TITANIC
TITANIC
by William H. Benson
April 8, 1999
The Titanic departed the harbor at Southampton, England on April 10, 1912, and five days later she lay on the ocean floor. Of the 2340 passengers and crew, only 745, mostly women and children, survived to see New York City’s harbor, and so 1595 people perished.
Speeding arrogantly along at 21 knots through an icefield, the Titanic struck an iceberg. Those on board felt only a slight tremble and not a jolt and were so unconcerned that they chose to remain in their staterooms to dress for dinner. But the much-praised water-tight compartments proved useless once the sea water began pouring through the torn metal fabric, and then, horrified as tragic realization dawned, the people understood that too-few life boats were available, only half as many as needed for the entire crew and passengers.
Choices were quickly made. Woman and children were first. John Jacob Astor gallantly helped his ailing new bride into a lifeboat, lit a cigarette, and then proceeded to help other women into the lifeboats. But tragically in a panic the men failed to fill the lifeboats to capacity, and many needlessly drowned. John Jacob Astor went down with the ship, and so did the captain, most of the officers, and oddly a number of wives who chose to stay and to hold hands with their husbands. Stoically, the band played on.
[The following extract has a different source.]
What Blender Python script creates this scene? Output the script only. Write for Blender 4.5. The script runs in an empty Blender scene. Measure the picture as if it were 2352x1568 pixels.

Within hours the passenger vessel disappeared beneath the surface, not to be found until September 1, 1985. Using new undersea robots equipped with television cameras, the oceanographer Robert D. Ballard explored the Titanic lying 12,000 feet deep south of the Newfoundland shoreline.
Few, if any, absolutes exist in life. The potential for great achievement into the beyond equals that for great sorrow and tragedy into the depths. People live their lives trusting and hoping and thinking that “this will not ever happen to me”, “my neighbors will never treat me badly”, “my enemies will never force me out of my home”, “the engineers have made sufficient precautions”, and “a holocaust will never happen”. Such hopeful thinking does not prepare a person for the moment when a madman, like Slobodan Milosevic, walks in and strikes hard.
The Christians, Muslims, Croats, Serbs, and Albanians have lived side by side for centuries, and as long as a superior power, such as the former Soviet Union, ruled with a heavy hand, peace endured. But with self-rule came Balkanization and the release of pent-up hatreds between the nationalities. Prejudices rallied around the slogan of “ethnic cleansing”. Killing erupted.
The ethnic Albanians in the Serbian province of Kosovo have lived in their villages as simple and poor folks, but hopeful. Suddenly, without warning the Serbs have hounded and harrassed them and told them to get out. The Serbs want Kosovo. The unthinkable is happening. Choices must be quickly made. Stay and fight and be annihilated, or give up and run for shelter. For the tens of thousands daily streaming with their wives and children and parents into neighboring Albania and Macedonia, the choice is easy. Find a “lifeboat” and get to it quickly.
What does the typical person do when informed that he or she has only a handful of hours to gather up belongings and prepare to escape? “This boat is sinking!” “The Serbs are coming to kill you!” Tragedy has hit the innocent repeatedly during this twentieth century, and quick choices were made: stay with your husband/wife and hold hands, jump on the lifeboat, or run away. Fortunately, this time the U. S. is not acting like the band aboard the Titanic, oblivious to what was happening– insisting on playing music and doing nothing to help.